One little moan here. Well actually it is more of a whinge really, Interceptor has a bug. You can land on the sea! And what is more you cannot get out of it, the game locks up and you have to abort. If you do manage to land on the carrier you will be able to go on the qualified missions. The first has you intercepting unidentified aircraft. You take off from the ground this time and you will have to find the airstrip if you want to get back, because neither of the two planes you can fly are carrier-based. No arrestor hook, see? And when it instructs you not to engage unless attacked it means it. This is Visual Confirmation.

Mission Two is a defence operation. Scramble from the Enterprise and take out a couple of MiGs. Other missions (no we have not completed them yet, but Free America is depending on us, so we won't fail) include intercepting a couple of stolen aircraft, and doing a search and rescue operation. Oh, on the intercept mission ignore the instructions and blow the stealing sons of Stalin out of the sky.

Interceptor really is quite staggering stuff. It is fast, it is a dream to play and just as nice to look at. I can imagine games appearing with more depth, but until then this is my fave.
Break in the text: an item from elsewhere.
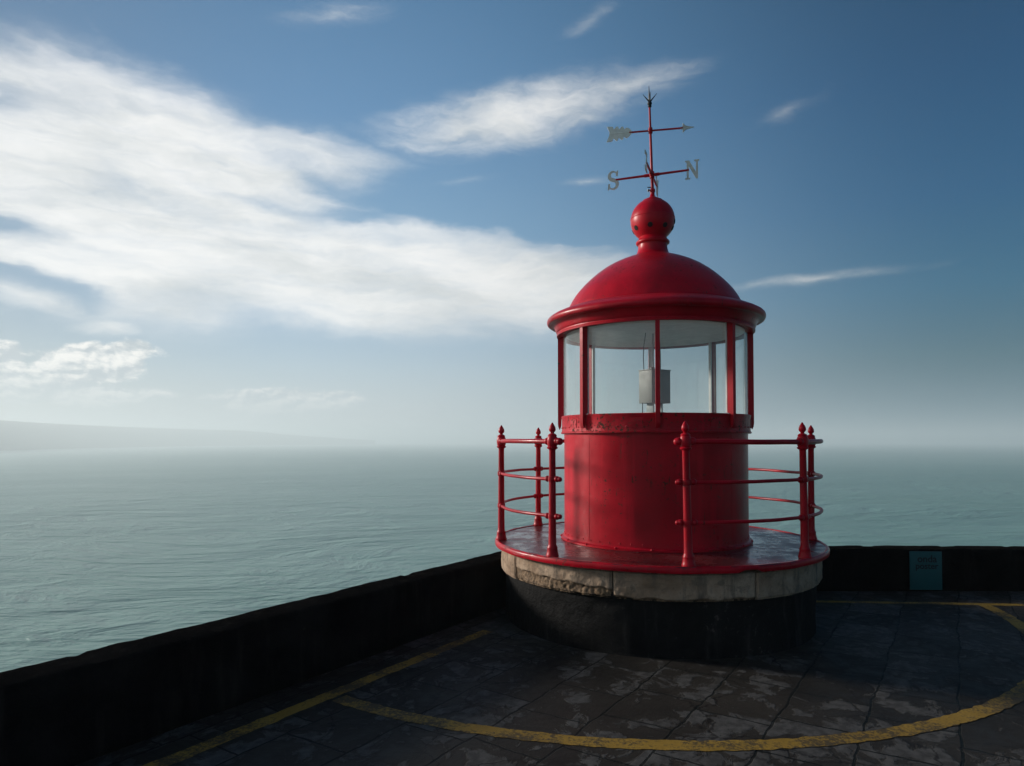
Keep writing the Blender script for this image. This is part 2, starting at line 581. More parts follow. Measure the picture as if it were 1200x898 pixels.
def wall_rot_mat():
    """flagstones laid parallel to the left parapet"""
    m, t, b = new_mat('dark_flagstones')
    v = t.mapping(t.coord(), rot=(0, 0, R(33 + 90) * 1.0), typ='POINT')
    wv = t.vmath('ADD', v, t.vmath('MULTIPLY', t.vmath('SUBTRACT', t.noise(v, 1.6, 3, 0.6, color=True), (0.5, 0.5, 0.5)), (0.09, 0.09, 0)))
    wv = t.vmath('ADD', wv, t.vmath('MULTIPLY', t.vmath('SUBTRACT', t.noise(v, 9, 3, 0.6, color=True), (0.5, 0.5, 0.5)), (0.03, 0.03, 0)))
    br = t.node('ShaderNodeTexBrick')
    br.offset = 0.37
    br.squash = 1.35
    br.squash_frequency = 3
    t.l.new(wv, br.inputs['Vector'])
    br.inputs['Color1'].default_value = (0, 0, 0, 1)
    br.inputs['Color2'].default_value = (1, 1, 1, 1)
    br.inputs['Mortar'].default_value = (0.5, 0.5, 0.5, 1)
    br.inputs['Scale'].default_value = 1.0
    br.inputs['Mortar Size'].default_value = 0.008
    br.inputs['Mortar Smooth'].default_value = 0.35
    br.inputs['Brick Width'].default_value = 0.50
    br.inputs['Row Height'].default_value = 0.44
    rnd = br.outputs['Color']
    joint = br.outputs['Fac']
    n = t.noise(v, 4.3, 7, 0.66, 0.5)
    f = t.noise(v, 34, 6, 0.7)
    # pale lime patches with ragged edges
    patch = t.rng(t.math('ADD', t.math('MULTIPLY', n, 1.0), t.math('MULTIPLY', t.math('SUBTRACT', rnd, 0.5), 0.11)), 0.505, 0.56)
    c = t.mix(t.rng(t.noise(v, 1.1, 4, 0.6), 0.3, 0.7), (0.014, 0.0125, 0.011), (0.034, 0.029, 0.024))
    c = t.mix(t.math('MULTIPLY', rnd, 0.35), c, (0.030, 0.026, 0.022))
    c = t.mix(t.math('MULTIPLY', patch, 0.75), c, t.mix(t.rng(t.noise(v, 14, 4, 0.6), 0.35, 0.65), (0.050, 0.048, 0.047), (0.095, 0.092, 0.088)))
    c = t.mix(t.math('MULTIPLY', t.rng(f, 0.5, 0.72), 0.45), c, (0.018, 0.017, 0.016))
    vo = t.node('ShaderNodeTexVoronoi', feature='DISTANCE_TO_EDGE')
    t.l.new(t.vmath('ADD', v, t.scale(t.noise(v, 4, 4, 0.6, color=True), 0.25)), vo.inputs['Vector'])
    vo.inputs['Scale'].default_value = 2.1
    crack = t.math('MULTIPLY', t.rng(vo.outputs['Distance'], 0.022, 0.004), t.rng(t.noise(v, 0.9, 3, 0.5), 0.42, 0.6))
    c = t.mix(t.math('MULTIPLY', crack, 0.75), c, (0.007, 0.006, 0.006))
    moss = t.noise(v, 1.7, 5, 0.7, 0.6)
    c = t.mix(t.math('MULTIPLY', t.rng(moss, 0.54, 0.68), 0.55), c, (0.016, 0.013, 0.010))
    c = t.mix(t.math('MULTIPLY', joint, 0.85), c, (0.006, 0.0075, 0.007))
    t.l.new(c, b.inputs['Base Color'])
    t.put(b.inputs['Roughness'], t.rng(n, 0.3, 0.7, 0.5, 0.8))
    b.inputs['Specular IOR Level'].default_value = 0.10
    h = t.math('SUBTRACT', t.math('ADD', t.math('MULTIPLY', f, 0.3), t.math('MULTIPLY', patch, 0.35)), t.math('MULTIPLY', joint, 1.1))
    h = t.math('ADD', h, t.math('MULTIPLY', rnd, 0.5))
    t.l.new(t.bump(h, 0.7, 0.012), b.inputs['Normal'])
    return m, joint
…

Get one and go gettem!


F/A-18 Interceptor logo

Electronic Arts

David: Interceptor raised a few eyebrows and dropped a few chins way back in '88 when it first appeared. It was the first flight sim to use exterior views and fast filled-vector graphics. It was also special because it was centred in this world - in the San Francisco district to be exact - as opposed to the common-place imaginary battle-field.

The exterior view is great fun. At the press of a kye, you're shunted outside to be given a panoramic view of your craft. You can also get the choice of watching your aerial stunts from the control-tower or aircraft carrier.

Before you go on 'active service' and take on the Ruskies though, you must perform a perfect landing on the aircraft carrier from whence you came. This is quite tricky (a subtle test of timing, precision and flukiness), but rewarding, when you see the mission.

The missions divert from the usual hum-drum seek-and-destroy types, providing a broad and - dare I say it - exciting range. But the real beauty of Interceptor is that it's not a flight simulator or an arcade game - it's both! It has enough reality to please the technical purist, and it's accessible enough to attract the hardened trigger man. Once loaded, you can be flying in moments, and crashing in seconds. The more complex and detailed elements of flying have been stripped away.

A couple of things irritated me though. The security system, whereby you type in a code EVERY time you start a mission or crash. And the fact that you can never get close to the MIGs, they always stay as dots on the horizon.

Overall though Interceptor is as good a stepping stone between arcade game and flight sims as you're ever likely to find and it's absolutely ruddy brilliant fun to play to boot.